The five networked regional centers will link California, Washington, New York, North Carolina and Texas, and the Los Angeles headquarters is the “ideal place to build the future of advanced manufacturing,” said L.A. Mayor Eric Garcetti.
“People come here from everywhere to create, innovate and redefine how technology can improve our daily lives,” Garcetti said. “That’s why I strongly supported the Smart Manufacturing Innovation Institute and pushed to locate its headquarters in the heart of our city. I applaud the Smart Manufacturing Leadership Coalition and our federal partners for realizing the promise of this institute, and am encouraged by its potential to bring even more good-paying jobs and economic development to L.A.”
California is home to the largest manufacturing base in the United States, made up mainly of 40,000 small and medium-sized firms, and 1.3 million manufacturing employees.

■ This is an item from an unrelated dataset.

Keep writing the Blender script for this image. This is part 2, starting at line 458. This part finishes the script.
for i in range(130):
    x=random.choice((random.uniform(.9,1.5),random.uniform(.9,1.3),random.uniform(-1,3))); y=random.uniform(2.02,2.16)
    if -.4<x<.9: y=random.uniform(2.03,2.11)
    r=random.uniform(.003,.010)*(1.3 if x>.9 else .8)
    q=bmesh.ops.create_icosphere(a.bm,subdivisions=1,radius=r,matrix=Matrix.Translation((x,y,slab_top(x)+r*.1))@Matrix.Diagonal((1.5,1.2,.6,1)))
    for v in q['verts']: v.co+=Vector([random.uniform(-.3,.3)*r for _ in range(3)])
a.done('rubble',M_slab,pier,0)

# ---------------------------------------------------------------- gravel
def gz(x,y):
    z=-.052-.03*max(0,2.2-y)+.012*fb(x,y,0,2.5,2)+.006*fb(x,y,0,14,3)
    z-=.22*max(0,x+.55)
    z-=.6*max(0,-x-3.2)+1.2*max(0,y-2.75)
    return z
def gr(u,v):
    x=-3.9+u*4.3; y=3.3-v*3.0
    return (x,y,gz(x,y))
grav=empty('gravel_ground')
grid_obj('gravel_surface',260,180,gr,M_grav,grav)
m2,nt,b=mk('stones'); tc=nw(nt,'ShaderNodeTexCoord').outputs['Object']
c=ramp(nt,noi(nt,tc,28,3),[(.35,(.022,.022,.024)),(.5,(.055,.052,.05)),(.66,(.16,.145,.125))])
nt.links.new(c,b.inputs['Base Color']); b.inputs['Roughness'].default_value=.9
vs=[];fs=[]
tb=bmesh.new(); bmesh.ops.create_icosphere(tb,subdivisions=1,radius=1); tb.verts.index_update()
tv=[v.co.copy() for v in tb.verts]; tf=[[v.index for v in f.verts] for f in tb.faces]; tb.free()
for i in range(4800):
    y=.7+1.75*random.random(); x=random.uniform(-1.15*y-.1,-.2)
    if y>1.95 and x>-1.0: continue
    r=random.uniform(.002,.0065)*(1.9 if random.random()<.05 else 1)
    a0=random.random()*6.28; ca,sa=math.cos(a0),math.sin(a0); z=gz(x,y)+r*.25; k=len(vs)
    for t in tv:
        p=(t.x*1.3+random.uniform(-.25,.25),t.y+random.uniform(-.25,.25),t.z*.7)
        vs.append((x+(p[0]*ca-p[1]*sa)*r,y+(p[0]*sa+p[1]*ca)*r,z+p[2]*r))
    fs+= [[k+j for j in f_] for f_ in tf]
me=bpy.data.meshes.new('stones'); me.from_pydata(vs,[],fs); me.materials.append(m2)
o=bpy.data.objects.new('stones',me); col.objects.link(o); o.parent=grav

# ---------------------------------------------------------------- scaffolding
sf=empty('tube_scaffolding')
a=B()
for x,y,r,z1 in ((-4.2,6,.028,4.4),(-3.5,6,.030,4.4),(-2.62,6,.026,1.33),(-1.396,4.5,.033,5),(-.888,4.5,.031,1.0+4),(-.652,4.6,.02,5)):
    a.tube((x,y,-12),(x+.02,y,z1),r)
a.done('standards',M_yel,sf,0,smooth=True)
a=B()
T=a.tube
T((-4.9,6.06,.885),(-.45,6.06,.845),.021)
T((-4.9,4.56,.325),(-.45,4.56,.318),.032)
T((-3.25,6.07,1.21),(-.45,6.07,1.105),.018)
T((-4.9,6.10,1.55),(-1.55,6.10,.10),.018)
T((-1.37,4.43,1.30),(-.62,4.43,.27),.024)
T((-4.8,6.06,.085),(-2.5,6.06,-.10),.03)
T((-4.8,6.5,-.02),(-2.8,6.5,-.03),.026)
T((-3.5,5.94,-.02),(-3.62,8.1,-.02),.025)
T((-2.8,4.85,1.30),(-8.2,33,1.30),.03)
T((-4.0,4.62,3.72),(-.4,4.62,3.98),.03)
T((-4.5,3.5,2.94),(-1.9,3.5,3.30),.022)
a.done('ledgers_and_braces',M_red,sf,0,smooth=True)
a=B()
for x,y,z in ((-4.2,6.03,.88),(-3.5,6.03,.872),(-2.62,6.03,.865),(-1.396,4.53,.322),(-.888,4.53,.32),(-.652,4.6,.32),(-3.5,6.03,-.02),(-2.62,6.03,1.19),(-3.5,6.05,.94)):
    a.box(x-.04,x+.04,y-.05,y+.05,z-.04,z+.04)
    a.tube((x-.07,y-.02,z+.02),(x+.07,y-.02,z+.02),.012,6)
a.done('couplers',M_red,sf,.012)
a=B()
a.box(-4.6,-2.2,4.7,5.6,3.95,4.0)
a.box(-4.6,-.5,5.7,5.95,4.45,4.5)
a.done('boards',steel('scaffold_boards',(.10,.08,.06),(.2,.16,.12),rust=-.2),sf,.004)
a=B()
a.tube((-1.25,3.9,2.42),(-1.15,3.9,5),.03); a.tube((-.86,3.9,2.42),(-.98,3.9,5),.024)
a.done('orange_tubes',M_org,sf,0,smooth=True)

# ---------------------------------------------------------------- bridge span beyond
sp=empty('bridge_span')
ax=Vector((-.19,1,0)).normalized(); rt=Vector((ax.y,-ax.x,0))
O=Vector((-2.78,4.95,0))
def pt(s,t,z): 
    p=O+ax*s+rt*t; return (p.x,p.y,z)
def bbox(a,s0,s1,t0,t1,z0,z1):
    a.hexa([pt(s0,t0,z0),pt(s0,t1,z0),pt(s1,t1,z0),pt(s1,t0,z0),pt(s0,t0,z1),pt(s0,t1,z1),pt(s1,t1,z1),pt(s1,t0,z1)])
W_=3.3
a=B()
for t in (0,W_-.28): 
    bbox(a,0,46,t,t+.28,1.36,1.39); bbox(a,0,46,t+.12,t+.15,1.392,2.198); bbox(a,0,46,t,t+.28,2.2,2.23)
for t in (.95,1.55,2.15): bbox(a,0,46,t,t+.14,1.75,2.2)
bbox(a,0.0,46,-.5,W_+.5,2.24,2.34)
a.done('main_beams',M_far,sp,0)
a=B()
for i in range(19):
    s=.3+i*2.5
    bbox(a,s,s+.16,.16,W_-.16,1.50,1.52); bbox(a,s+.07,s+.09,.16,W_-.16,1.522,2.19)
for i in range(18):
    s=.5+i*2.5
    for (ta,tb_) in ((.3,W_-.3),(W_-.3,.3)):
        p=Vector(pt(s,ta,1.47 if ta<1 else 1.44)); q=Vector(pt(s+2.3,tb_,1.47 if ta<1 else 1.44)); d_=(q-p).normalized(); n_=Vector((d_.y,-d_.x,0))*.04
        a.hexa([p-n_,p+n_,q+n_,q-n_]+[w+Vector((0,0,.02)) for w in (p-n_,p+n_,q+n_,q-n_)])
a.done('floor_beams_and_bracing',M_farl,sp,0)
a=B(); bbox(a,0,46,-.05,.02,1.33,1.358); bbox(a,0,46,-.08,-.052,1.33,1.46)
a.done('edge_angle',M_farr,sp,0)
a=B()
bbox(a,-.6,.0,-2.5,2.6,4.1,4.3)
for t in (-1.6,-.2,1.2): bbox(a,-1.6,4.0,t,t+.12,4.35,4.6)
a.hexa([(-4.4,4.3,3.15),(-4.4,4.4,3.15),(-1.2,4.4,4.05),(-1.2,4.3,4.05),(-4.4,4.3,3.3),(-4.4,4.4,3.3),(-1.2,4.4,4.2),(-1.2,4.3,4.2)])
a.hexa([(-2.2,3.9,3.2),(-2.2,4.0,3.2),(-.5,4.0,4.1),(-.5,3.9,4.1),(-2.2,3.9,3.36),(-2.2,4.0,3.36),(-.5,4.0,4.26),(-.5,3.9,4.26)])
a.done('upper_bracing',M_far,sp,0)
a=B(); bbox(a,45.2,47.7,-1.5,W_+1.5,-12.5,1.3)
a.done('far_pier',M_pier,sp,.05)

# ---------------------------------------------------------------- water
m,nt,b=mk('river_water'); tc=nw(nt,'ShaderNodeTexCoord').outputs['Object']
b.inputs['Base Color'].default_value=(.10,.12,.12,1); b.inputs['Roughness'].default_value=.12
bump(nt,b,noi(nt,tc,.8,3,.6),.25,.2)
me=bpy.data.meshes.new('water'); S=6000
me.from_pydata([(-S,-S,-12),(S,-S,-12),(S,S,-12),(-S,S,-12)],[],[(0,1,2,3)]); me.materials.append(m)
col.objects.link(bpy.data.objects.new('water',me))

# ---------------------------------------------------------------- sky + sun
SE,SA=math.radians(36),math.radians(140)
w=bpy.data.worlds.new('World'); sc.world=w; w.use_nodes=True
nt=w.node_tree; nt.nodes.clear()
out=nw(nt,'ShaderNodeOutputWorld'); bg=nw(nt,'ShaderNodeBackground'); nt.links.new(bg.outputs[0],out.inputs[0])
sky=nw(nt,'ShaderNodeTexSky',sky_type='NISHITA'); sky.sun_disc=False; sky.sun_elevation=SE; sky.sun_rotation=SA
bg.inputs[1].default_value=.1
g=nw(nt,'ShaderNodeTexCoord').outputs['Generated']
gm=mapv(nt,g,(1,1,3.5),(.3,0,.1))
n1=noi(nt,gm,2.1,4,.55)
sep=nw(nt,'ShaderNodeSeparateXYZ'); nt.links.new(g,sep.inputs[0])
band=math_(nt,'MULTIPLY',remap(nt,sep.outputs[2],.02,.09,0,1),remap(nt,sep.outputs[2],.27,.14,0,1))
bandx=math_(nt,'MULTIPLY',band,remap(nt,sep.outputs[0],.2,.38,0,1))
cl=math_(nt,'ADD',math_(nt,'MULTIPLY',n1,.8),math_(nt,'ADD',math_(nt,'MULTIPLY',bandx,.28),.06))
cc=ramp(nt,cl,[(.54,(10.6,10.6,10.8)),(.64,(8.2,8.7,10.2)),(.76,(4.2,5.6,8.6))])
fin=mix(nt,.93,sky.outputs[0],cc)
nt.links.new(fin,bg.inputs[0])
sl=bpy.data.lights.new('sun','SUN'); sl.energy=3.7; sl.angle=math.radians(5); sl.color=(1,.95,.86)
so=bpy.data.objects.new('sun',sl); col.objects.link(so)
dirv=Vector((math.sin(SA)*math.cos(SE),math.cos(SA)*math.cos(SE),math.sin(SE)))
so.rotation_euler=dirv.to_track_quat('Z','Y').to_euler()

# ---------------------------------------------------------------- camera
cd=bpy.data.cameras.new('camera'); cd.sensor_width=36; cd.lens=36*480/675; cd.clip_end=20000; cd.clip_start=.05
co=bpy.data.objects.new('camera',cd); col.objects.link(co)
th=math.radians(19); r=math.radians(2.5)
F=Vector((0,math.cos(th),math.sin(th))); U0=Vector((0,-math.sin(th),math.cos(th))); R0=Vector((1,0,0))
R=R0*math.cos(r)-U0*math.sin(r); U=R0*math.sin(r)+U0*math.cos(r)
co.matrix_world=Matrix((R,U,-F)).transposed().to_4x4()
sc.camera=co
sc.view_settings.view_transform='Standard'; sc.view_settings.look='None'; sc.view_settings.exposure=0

The institute will provide cutting-edge education and workforce training for high-skilled occupations to enable innovation, secure an underrepresented and diverse talent pipeline, improve the business climate and advance cross-sector collaboration.
The California governor’s office has been a key champion of the coalition, and their support and resources were instrumental in the selection of Los Angeles as the headquarters for the institute, Davis said.
“As the leading manufacturing state in the country, it has been important to continue to push the envelope in support of efforts such as these,” said Louis Stewart, deputy director, innovation and entrepreneurship in the governor’s office. “The smart manufacturing institute will help change the way companies measure efficiency and help create new jobs. We applaud SMLC and UCLA for successfully bringing the second innovation institute to our great state.”
The organization LA n Sync, part of the Annenberg Foundation and a member of the institute, was a key partner in engaging the business community around this manufacturing opportunity, Davis added.
“LA n Sync was created with a single, simple, fundamental goal: to bring LA’s public, private and non-profit sectors together as we chase after every possible funding dollar,” said Wallis Annenberg, President and CEO of the Annenberg Foundation and Founder of LA n Sync. “That’s why President Obama’s announcement today is so gratifying for us, and for Los Angeles as a whole. The SMLC will revolutionize manufacturing in this country.”
Partners also include: LA n Sync, Jet Propulsion Laboratory, California Manufacturing Technology Consultants, Cal State University Northridge, Lawrence Berkeley National Lab, San Diego Super Computing, UC Berkeley and UC Irvine, University of Southern California and others.